August 21, 2015

Evangelization Supplement

Mark 3:13-15: The key to evangelization is encountering Jesus

By Fr. Patrick Beidelman

In May of 2014, Archbishop Joseph W. Tobin decided to place the management of the ministry of evangelization within the department that also coordinates the archdiocesan Office of Worship.

The primary motivation for this flowed from the essential relationship that is shared between our worship of God and the evangelical mission of the Church. This is most clearly expressed in the dismissal at Mass when all are sent to “Go and announce the Gospel of the Lord,” and to “Go in peace, glorifying the Lord by your life.”

So, our experience of prayer and worship, especially in the Mass, necessarily leads us out from our experience of the presence of the Lord to proclaim and share with others the good news of salvation we have received.

Throughout several consultations with those in pastoral leadership, as well as with those who are presently engaged in the promotion of evangelization, several needs and issues emerged.

While the conversations we have had identified many and varied ways in which effective evangelization is happening, many expressed that we need a clear, concise definition of evangelization before we can identify what methods we will use to cultivate intentional discipleship.

Others expressed a need for greater support of and resources for those of different cultures and language groups within our archdiocese.

Finally, there was a caution among those consulted that we not try to develop a “one size fits all” approach to our cultivation of evangelization in our parish communities. Each community itself has a slightly different culture and most certainly will discern different priorities as it relates to this aspect of the Church’s mission.

So, what are some things that are emerging as possible next steps in the coordination of the ministry of evangelization in the Archdiocese of Indianapolis?

Recently, Archbishop Tobin has given us some important foundational areas of focus upon which we can build our approach. Echoing Pope Francis, our archbishop recently said at a meeting on this topic that “we can’t ask people to join us without giving them a personal encounter with Jesus Christ.”

He went on to describe that this encounter is personal but not private. In this encounter with Jesus, there is always an invitation to community, for we hear the message of our salvation through the Church.

Archbishop Tobin would also have us view the call to missionary discipleship (which this encounter calls every person to) through this Scriptural paradigm:

“Jesus went up the mountain and summoned those whom he wanted and they came to him. He appointed twelve, whom he also named Apostles, that they might be with him and he might send them forth to preach and to have authority to drive out demons” (Mk 3:13-15).

In this passage, we read about the call of the first Apostles that is also given to each of us who follow Jesus: (1) to hear Jesus calling us; (2) to come to him and be with him (personal encounter); and (3) to be sent out to proclaim the power and goodness of the Lord in all we say and do!

Throughout our acceptance of this call to be missionary disciples, we must engage at all times, as the first disciples did, in a deepening of our understanding of the beliefs and practices of our faith family so that our core development in the Church’s teaching keeps us rooted in the truth of divine revelation.
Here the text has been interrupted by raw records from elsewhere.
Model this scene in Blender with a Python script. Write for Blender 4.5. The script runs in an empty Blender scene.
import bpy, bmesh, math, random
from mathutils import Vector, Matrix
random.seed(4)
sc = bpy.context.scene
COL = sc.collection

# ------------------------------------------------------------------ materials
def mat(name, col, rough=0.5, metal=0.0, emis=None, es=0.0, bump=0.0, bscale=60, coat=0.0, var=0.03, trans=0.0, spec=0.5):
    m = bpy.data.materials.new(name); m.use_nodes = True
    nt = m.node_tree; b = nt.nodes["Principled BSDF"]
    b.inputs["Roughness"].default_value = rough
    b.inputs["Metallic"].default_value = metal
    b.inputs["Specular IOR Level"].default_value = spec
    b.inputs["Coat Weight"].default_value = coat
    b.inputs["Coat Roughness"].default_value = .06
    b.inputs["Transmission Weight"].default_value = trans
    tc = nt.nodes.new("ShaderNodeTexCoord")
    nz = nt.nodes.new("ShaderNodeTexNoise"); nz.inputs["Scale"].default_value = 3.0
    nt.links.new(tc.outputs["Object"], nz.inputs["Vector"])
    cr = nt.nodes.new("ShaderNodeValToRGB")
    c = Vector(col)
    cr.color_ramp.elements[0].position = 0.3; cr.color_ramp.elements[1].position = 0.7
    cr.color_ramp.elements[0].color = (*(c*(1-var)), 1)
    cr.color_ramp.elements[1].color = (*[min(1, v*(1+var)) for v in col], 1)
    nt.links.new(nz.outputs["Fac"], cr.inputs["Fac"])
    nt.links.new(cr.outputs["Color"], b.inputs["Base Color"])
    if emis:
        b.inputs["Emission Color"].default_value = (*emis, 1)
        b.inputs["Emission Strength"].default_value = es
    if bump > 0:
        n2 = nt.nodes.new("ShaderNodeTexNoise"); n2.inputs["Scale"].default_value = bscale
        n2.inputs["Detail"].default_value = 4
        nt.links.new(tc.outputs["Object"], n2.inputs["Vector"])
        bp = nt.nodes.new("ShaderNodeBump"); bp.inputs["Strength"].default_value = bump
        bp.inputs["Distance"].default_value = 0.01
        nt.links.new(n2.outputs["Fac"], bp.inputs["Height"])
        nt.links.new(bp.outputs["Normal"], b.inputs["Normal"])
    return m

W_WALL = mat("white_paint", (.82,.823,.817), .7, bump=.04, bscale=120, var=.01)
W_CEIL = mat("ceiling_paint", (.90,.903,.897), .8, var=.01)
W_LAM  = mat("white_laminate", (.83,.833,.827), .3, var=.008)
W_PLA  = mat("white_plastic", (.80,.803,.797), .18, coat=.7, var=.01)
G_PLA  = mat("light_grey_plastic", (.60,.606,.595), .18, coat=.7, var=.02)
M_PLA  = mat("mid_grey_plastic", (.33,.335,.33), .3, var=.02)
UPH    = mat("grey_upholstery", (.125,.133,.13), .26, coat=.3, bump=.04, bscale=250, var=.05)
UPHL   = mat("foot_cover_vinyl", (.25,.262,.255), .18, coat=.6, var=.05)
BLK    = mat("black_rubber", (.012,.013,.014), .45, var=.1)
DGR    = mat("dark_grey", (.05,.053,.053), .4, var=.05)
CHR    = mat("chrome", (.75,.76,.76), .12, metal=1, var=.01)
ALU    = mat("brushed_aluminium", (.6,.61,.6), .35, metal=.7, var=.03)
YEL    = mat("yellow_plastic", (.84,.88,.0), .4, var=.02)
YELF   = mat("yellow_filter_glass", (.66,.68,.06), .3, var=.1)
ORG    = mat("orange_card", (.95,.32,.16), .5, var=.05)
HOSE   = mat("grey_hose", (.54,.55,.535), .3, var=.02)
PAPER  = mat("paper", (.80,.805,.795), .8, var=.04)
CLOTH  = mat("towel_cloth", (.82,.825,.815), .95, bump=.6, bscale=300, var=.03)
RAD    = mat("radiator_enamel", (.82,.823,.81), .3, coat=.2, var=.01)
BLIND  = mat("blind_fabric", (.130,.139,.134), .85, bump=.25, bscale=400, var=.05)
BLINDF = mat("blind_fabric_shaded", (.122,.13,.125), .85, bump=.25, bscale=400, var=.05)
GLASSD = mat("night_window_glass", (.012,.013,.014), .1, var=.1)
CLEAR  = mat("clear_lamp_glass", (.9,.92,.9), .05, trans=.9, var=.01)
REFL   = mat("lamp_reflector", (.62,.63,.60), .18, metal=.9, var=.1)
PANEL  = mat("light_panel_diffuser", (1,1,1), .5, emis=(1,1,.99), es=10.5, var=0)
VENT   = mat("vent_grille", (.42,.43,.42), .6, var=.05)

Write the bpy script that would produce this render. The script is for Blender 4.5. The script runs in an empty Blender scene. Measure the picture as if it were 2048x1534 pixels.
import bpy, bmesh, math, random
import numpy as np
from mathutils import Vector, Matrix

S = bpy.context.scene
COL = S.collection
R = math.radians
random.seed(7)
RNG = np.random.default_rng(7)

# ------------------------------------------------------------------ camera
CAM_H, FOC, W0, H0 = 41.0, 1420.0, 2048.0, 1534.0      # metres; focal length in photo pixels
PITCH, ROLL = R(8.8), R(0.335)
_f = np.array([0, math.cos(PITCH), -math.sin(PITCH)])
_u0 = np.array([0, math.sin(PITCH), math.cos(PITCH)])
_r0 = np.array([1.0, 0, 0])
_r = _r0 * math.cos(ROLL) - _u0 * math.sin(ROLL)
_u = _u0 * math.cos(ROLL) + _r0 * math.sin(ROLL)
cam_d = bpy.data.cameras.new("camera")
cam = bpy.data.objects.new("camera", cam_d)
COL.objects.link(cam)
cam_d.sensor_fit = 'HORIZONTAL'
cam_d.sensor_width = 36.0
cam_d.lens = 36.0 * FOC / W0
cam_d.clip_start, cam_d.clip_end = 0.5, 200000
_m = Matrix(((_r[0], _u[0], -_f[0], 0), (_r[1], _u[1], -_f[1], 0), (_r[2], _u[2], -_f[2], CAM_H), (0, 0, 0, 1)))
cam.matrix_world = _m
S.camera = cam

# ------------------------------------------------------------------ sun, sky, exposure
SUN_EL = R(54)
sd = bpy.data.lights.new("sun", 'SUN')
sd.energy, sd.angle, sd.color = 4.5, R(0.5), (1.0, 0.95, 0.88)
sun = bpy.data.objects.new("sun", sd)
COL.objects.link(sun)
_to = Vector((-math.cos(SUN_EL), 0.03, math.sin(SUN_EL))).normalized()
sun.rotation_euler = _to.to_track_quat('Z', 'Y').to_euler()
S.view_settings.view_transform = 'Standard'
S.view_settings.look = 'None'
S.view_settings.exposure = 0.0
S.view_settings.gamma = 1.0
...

This paradigm of Mark 3:13-15 brings us back to the connection between evangelization and our worship of God in the Mass and celebration of the sacraments.

The Catechism of the Catholic Church reminds us that the sacraments are instituted by Christ and are the visible signs of the hidden reality and activity of God. They are signs and instruments by which the Holy Spirit spreads the grace of Christ in the Church. (#774)

It is the encounters with the hidden reality and activity of God in the sacraments, especially in the Holy Eucharist, as well as with this work of the Holy Spirit that are so critical for the work of evangelization.

In the celebrations of the sacraments in the liturgy of the Church, the Holy Spirit acts in four unique ways, listed below (#1092):
 

  • The Holy Spirit prepares the Church to encounter the Lord; that is, to hear Jesus calling us, as in Mark 3:13.
  • The Holy Spirit reveals Christ to the faith of the assembly, and the Holy Spirit makes present the mystery of Christ here and now by his transforming power; that is, to come to him and be with him (personally encounter him), as in Mark 3:14a.
  • The Holy Spirit unites the Church to the life and mission of Christ; that is, to be sent out to proclaim the power and goodness of the Lord, as in Mark 3:14b.

In the next few months, several resources and methods for evangelization will be provided for parish communities to choose from by which we can intensify our effort in evangelization and missionary discipleship in our everyday lives.

Together, let us hear the call of Jesus to be with him and to be sent out through the action of the Holy Spirit and the celebration of the Mass and the Sacraments. For this effort, we need only to turn to one simple prayer: Come Holy Spirit!
 

Father Patrick Beidelman is executive director of the Secretariat for Worship and Evangelization for the archdiocese, and rector of SS. Peter and Paul Cathedral Parish in Indianapolis.